Subió el viejo mago a las tablas. Una ovación."Un público crítico, ¿eh?"
Todo esto, claro está, sin red. Como siempre. Como testigos, dos azorados miembros del público y la implacable lente de una cámara que, en un riguroso primer plano, daría fe de cualquier fallo, cualquier momento de debilidad causado por el peso de los años. Se lo hubiéramos perdonado todo. Sólo él quedaba como juez, y hubiera sido un juez implacable.
Para alivio de todos, todo salió bien. Más que bien diría yo. Incluso ese maldito nueve de diamantes que se coló, travieso, entre las cartas negras quedó como el error persa de ese increíble tapiz que, con paciencia y mesura, tejió ante nuestros ojos.

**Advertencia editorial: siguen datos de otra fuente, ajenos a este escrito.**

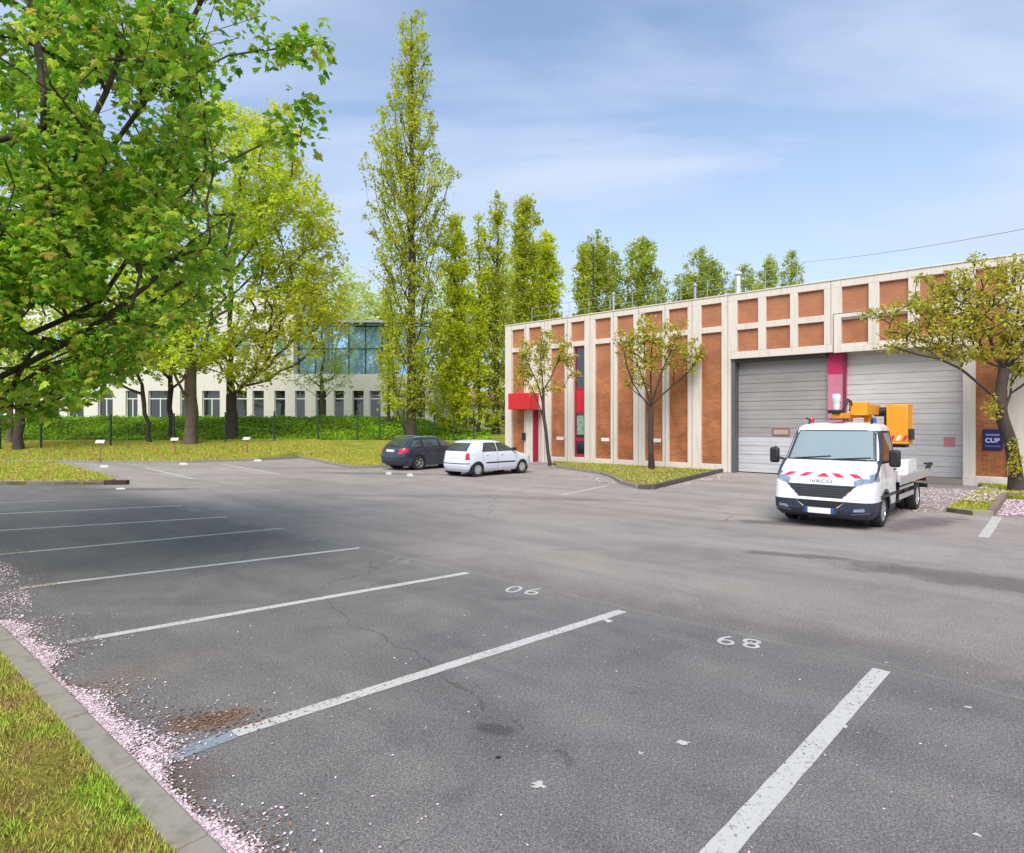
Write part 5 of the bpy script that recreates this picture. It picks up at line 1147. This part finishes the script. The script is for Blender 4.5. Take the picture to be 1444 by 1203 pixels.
for s_ in (-1, 1):
    TB.patch('front', [(s_*.50, .575), (s_*.47, .545), (s_*.30, .42), (s_*.325, .42)], 'bumper_trim', M['whitepaint'], tr, .006, (2, 8))
    TB.patch('front', [(s_*.60, .36), (s_*.80, .38), (s_*.80, .44), (s_*.62, .42)], 'fog_lamp', M['lamp_clear'], tr, .006, (6, 3))
    TB.patch('front', [(s_*.55, .30), (s_*.88, .34), (s_*.88, .36), (s_*.56, .322)], 'bumper_crease', simple('grey trim', (.16, .17, .2), .5), tr, .006, (8, 1))
MB().box(.955, .985, -.33, .33, .285, .415).build('plate_holder', M['navy'], tr, bevel=.006)
MB().box(.986, .992, -.26, .26, .295, .405).build('number_plate', M['plate'], tr); MB().box(.9925, .995, -.26, -.215, .295, .405).build('plate_band', M['platebl'], tr); MB().box(.9925, .995, .215, .26, .295, .405).build('plate_band', M['platebl'], tr)
text3('IVECO', .09, (float(TB.fx(0, .93)) + .025, 0, .925), (R(70), 0, R(90)), simple('chrome lettering', (.10, .10, .12), .4), tr, 'lettering', .004, 1.7, .0)
pink = simple('red reflective tape', (.62, .03, .07), .4); pale = simple('white reflective tape', (.82, .72, .74), .4)
TB.patch('front', [(-.84, 1.0), (.84, 1.0), (.80, 1.085), (-.80, 1.085)], 'tape', pale, tr, .004, (20, 6))
for y in (-.72, -.40, 0, .34, .66):
    l = .13 if y < -.1 else (-.13 if y > .1 else 0)
    if l == 0: TB.patch('front', [(-.13, 1.005), (.13, 1.005), (.02, 1.08), (-.02, 1.08)], 'tape_stripe', pink, tr, .007, (6, 6))
    else: TB.patch('front', [(y - .075, 1.005), (y + .075, 1.005), (y + .075 + l, 1.08), (y - .075 + l, 1.08)], 'tape_stripe', pink, tr, .007, (6, 6))
for s_ in (-1, 1):                                        # mirrors, arches, wheels
    mr_ = empty('mirror'); mr_.parent = tr
    MB().box(.10, .22, min(s_*1.06, s_*1.26), max(s_*1.06, s_*1.26), 1.22, 1.56).build('housing', M['black'], mr_, bevel=.045)
    MB().tube([(.12, s_*.93, 1.30), (.15, s_*1.10, 1.34)], .028, 8).build('arm', M['black'], mr_); MB().box(.088, .098, min(s_*1.08, s_*1.24), max(s_*1.08, s_*1.24), 1.25, 1.53).build('glass', M['glass'], mr_)
    wheel(tr, 0, s_*.83, .33, .21, s_, 'alloy', 8); sd = 'left' if s_ > 0 else 'right'
    TB.lip(sd, 0, .33, .375, .44, tr, M['navy'], .2, .012); liner(tr, 0, s_*.58, s_*.94, .405, .33)
    wheel(tr, -3.45, s_*.84, .33, .20, s_, 'alu', 8); wheel(tr, -3.45, s_*.61, .33, .20, s_, 'alu', 8)
    TB.patch(sd, [(-1.06, .45), (-1.05, .45), (-1.05, 1.96), (-1.06, 1.96)], 'door_gap', M['black'], tr, .003, (1, 20)); TB.patch(sd, [(.30, .78), (.31, .78), (.17, 1.28), (.16, 1.28)], 'door_gap', M['black'], tr, .003, (1, 10))
    y = float(TB.sy(-.9, 1.12)); MB().box(-.98, -.82, min(s_*y, s_*(y+.03)), max(s_*y, s_*(y+.03)), 1.10, 1.135).build('door_handle', M['black'], tr, bevel=.008)
    TB.patch(sd, [(.16, 1.27), (.30, 1.27), (.30, 1.33), (.16, 1.34)], 'quarter_trim', M['black'], tr, .008, (3, 3))
    TB.patch(sd, [(-.98, .60), (.40, .60), (.40, .66), (-.98, .66)], 'rub_strip', M['navy'], tr, .01, (12, 2))
    m_ = MB(); n = 18
    for k in range(n): 
        a0, a1 = math.pi*k/n, math.pi*(k+1)/n; m_.bar((-3.45 + .40*math.cos(a0), s_*.73, .36 + .40*math.sin(a0)), (-3.45 + .40*math.cos(a1), s_*.73, .36 + .40*math.sin(a1)), .46, .012, up=(0, 1, 0))
    m_.build('mudguard', M['black'], tr)
    MB().bar((-1.5, s_*.93, .47), (-2.95, s_*.93, .47), .03, .10).build('side_guard', M['alu'], tr); MB().bar((-1.5, s_*.93, .66), (-2.95, s_*.93, .66), .03, .06).build('side_guard', M['alu'], tr)
    MB().box(-4.86, -4.80, min(s_*.62, s_*.9), max(s_*.62, s_*.9), .60, .70).build('tail_light', M['lamp_red'], tr)
for p_, q in (((.36, -.70, 1.335), (.30, .02, 1.40)), ((.36, .08, 1.335), (.30, .76, 1.385))):
    wx_ = []
    for k in range(7):
        t = k/6; y = p_[1] + (q[1]-p_[1])*t; z = p_[2] + (q[2]-p_[2])*t + .01; wx_.append((float(TB.fx(y, z)) + .02, y, z))
    MB().tube(wx_, .011, 6).build('wiper', M['black'], tr)
cb_ = M['black']
MB().box(-1.2, .2, -.85, .85, .58, .64).build('floor', cb_, tr); MB().box(-.05, .26, -.84, .84, .9, 1.30).build('dashboard', simple('grey dashboard', (.10, .11, .12), .8), tr, bevel=.05)
for y in (-.52, -.05, .48): seat(tr, -.72, y, .95, simple('cab seat cloth', (.10, .11, .13), .9))
MB().box(-1.2, -1.17, -.8, .8, .65, 1.9).build('rear_lining', simple('pale cab lining', (.62, .64, .65), .9), tr)
MB().lathe([(.17, -.012), (.19, 0), (.17, .012)], 'x', 24, (-.18, .46, 1.30)).build('steering_wheel', cb_, tr)
TB.patch('front', [(-.86, 1.325), (.86, 1.325), (.86, 1.345), (-.86, 1.345)], 'cowl', M['black'], tr, .012, (20, 2))
TB.patch('front', [(-.60, .962), (.60, .962), (.60, .967), (-.60, .967)], 'bonnet_gap', M['navy'], tr, .003, (16, 1))
for s_ in (-1, 1): TB.patch('front', [(s_*.80, .98), (s_*.806, .98), (s_*.78, 1.30), (s_*.774, 1.30)], 'bonnet_gap', M['navy'], tr, .003, (1, 16))
TB.patch('front', [(-.80, .905), (.80, .905), (.80, .909), (-.80, .909)], 'bonnet_gap', simple('panel gap grey', (.2, .2, .22), .6), tr, .003, (16, 1))
# chassis and bed
b = MB()
for y in (-.38, .38): b.box(-4.85, -1.1, y - .04, y + .04, .52, .70)
for x in (-1.6, -2.6, -3.9, -4.7): b.box(x - .04, x + .04, -.34, .34, .54, .68)
b.build('chassis', M['black'], tr)
MB().box(-4.9, -1.36, -.96, .96, .80, .86).build('deck', M['alu'], tr, bevel=.008)
b = MB()
for y in (-.965, .965): b.box(-4.9, -1.36, y - .012, y + .012, .74, .93)
b.build('deck_edge', M['alu'], tr); 
for x in np.arange(-4.7, -1.3, .6):
    MB().box(x - .03, x + .03, -.93, .93, .705, .795).build('cross_member', M['black'], tr)
MB().box(-2.2, -1.5, .45, .86, .30, .68).build('tank', M['black'], tr, bevel=.05); MB().box(-2.75, -2.3, .55, .88, .36, .70).build('battery_box', M['black'], tr, bevel=.02); MB().box(-2.6, -1.6, -.88, -.5, .34, .68).build('tool_box', M['alu'], tr, bevel=.02)
MB().box(-3.55, -2.55, .30, .90, .864, 1.24).build('locker', M['whitepaint'], tr, bevel=.02); MB().box(-4.7, -3.7, -.90, -.2, .864, 1.14).build('locker', M['whitepaint'], tr, bevel=.02)
b = MB(); b.box(-5.02, -4.92, -.9, .9, .42, .52); b.box(-4.92, -4.8, -.5, -.42, .42, .7); b.box(-4.92, -4.8, .42, .5, .42, .7); b.build('rear_bar', M['black'], tr)
b = MB(); b.bar((-4.75, .93, .90), (-5.15, .93, 1.04), .10, .05); b.bar((-5.10, .80, 1.03), (-5.10, 1.0, 1.03), .05, .05); b.build('ramp_arm', M['black'], tr)
MB().box(-1.36, -1.30, -.92, .92, .87, 1.05).build('headboard', M['alu'], tr)
# boom
bm_ = empty('boom'); bm_.parent = tr; OR = M['orange']
MB().lathe([(0, .86), (.34, .86), (.34, .98), (.28, 1.0), (.28, 1.28), (.32, 1.3), (.32, 1.36), (0, 1.36)], 'z', 32, (-2.1, -.05, 0)).build('pedestal', OR, bm_)
MB().box(-2.42, -1.78, -.32, .22, 1.362, 1.72).build('turntable', OR, bm_, bevel=.03)
b = MB(); b.bar((-2.3, -.28, 1.72), (-2.3, -.28, 2.34), .12, .22, up=(1, 0, 0)); b.bar((-2.3, .12, 1.72), (-2.3, .12, 2.34), .12, .22, up=(1, 0, 0)); b.build('riser', OR, bm_, bevel=.01)
MB().bar((-2.45, -.08, 2.28), (-.55, -.08, 2.24), .20, .12).build('lower_arm', OR, bm_, bevel=.012)
MB().bar((-2.9, .16, 2.40), (-1.25, .16, 2.40), .20, .24).build('upper_arm', OR, bm_, bevel=.012)
MB().box(-1.42, -1.18, .02, .36, 2.26, 2.56).build('arm_head', OR, bm_, bevel=.02)
MB().box(-.72, -.42, -.22, .10, 2.165, 2.19).build('cradle', M['black'], bm_); MB().box(-.78, -.5, -.26, .0, 2.30, 2.38).build('knuckle', M['black'], bm_, bevel=.015)
MB().lathe([(0, 2.38), (.06, 2.38), (.07, 2.46), (.075, 2.56), (.09, 2.58), (.09, 2.70), (.05, 2.73), (0, 2.73)], 'z', 20, (-.64, -.12, 0)).build('work_light', M['plate'], bm_)
hz_ = []
for k in range(12):
    a = math.pi * k / 11; hz_.append((-.75 - .28 * (1 - math.cos(a)) / 2 * 2, -.02 + .04*math.sin(a), 2.36 + .26 * math.sin(a)))
MB().tube(hz_, .018, 8).build('hose', M['black'], bm_); MB().tube([(x + .06, y + .05, z - .03) for x, y, z in hz_], .018, 8).build('hose', M['black'], bm_)
MB().tube([(-2.2, -.08, 1.75), (-1.35, -.08, 2.18)], .05, 12).build('lift_cylinder', M['steel'], bm_)
MB().lathe([(0, -.18), (.11, -.18), (.11, .08), (0, .08)], 'y', 20, (-2.85, .32, 2.36)).build('pivot', M['black'], bm_)
b = MB(); b.bar((-2.8, .40, 2.30), (-2.8, .40, 1.75), .06, .12, up=(1, 0, 0)); b.bar((-2.8, .30, 1.78), (-2.8, .46, 1.78), .10, .10); b.build('basket_bracket', M['black'], bm_)
bs = empty('basket'); bs.parent = tr
b = MB(); x0_, x1_, y0_, y1_ = -3.12, -2.47, .47, .90
b.box(x0_, x1_, y0_, y1_, 1.60, 1.66)
for a in ((x0_, x0_ + .035, y0_, y1_), (x1_ - .035, x1_, y0_, y1_)): b.box(*a, 1.661, 2.50)
for a in ((x0_ + .036, x1_ - .036, y0_, y0_ + .035), (x0_ + .036, x1_ - .036, y1_ - .035, y1_)): b.box(*a, 1.661, 2.50)
b.build('shell', OR, bs, bevel=.02)
b = MB(); zt_ = 2.505
b.tube([(x0_ + .02, y0_ + .02, zt_), (x1_ - .02, y0_ + .02, zt_), (x1_ - .02, y1_ - .02, zt_), (x0_ + .02, y1_ - .02, zt_), (x0_ + .02, y0_ + .02, zt_)], .028, 8); b.build('rim', OR, bs)
for k, dx in enumerate((0, .13, .26)):
    y = y0_ + .06 + dx; MB().add([(x1_ + .004, y, 1.68), (x1_ + .004, y + .07, 1.68), (x1_ + .004, y + .13, 1.80), (x1_ + .004, y + .06, 1.80)], [(0, 1, 2, 3)]).build('stripe', pink if k != 1 else M['plate'], bs, fixn=False)
MB().box(x0_ + .1, x1_ - .1, y1_ + .004, y1_ + .05, 1.70, 1.95).build('control_box', M['black'], bs, bevel=.01)
MB().box(-3.0, -2.6, .53, .84, 1.52, 1.598).build('basket_floor_frame', M['black'], bs)
for x, y, m_, nm in ((-.42, -.62, 'black', 'bracket'), (-.42, .62, 'black', 'bracket'), (-.60, -.62, 'lamp_red', 'beacon'), (-.60, .62, 'lamp_red', 'beacon')):
    if nm == 'bracket': MB().tube([(x, y, 2.06), (x - .06, y, 2.16), (x + .08, y * 1.05, 2.20)], .02, 8).build(nm, M[m_], tr)
    else: MB().lathe([(0, 2.07), (.055, 2.07), (.055, 2.17), (.035, 2.21), (0, 2.21)], 'z', 16, (x, y, 0)).build(nm, M[m_] if y < 0 else M['platebl'], tr)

Juegos de cartas, no de prestidigitación sino de lentidificación (¡No se puede hacer más lento!), se iban sucediendo, hilvanados con pequeños relatos, fragmentos de poesía, anécdotas y algún que otro chiste. "Porque he firmado un contrato que me obliga a estar aquí hora y media, y todas estas boludeces suman.", se excusó el maestro. Yo, por mi parte, atesoré todas y cada una de esas pequeñas piezas, como un avaro. Las metí en la caja fuerte de mi memoria para, cuando vengan las vacas flacas del ánimo, recordar que un hombre manco me demostró que, con la más pequeña de las articulaciones de su mano zurda, podía humillar a todas las máquinas del mundo. Y, mientras tanto, demostrar al mundo entero que la ilusión alimenta, y que marida perfectamente con una copa de buen vino.
Por todo esto, y por muchas cosas más que no soy capaz de describir, muchísimas gracias Sr. Lavand. Fue un honor.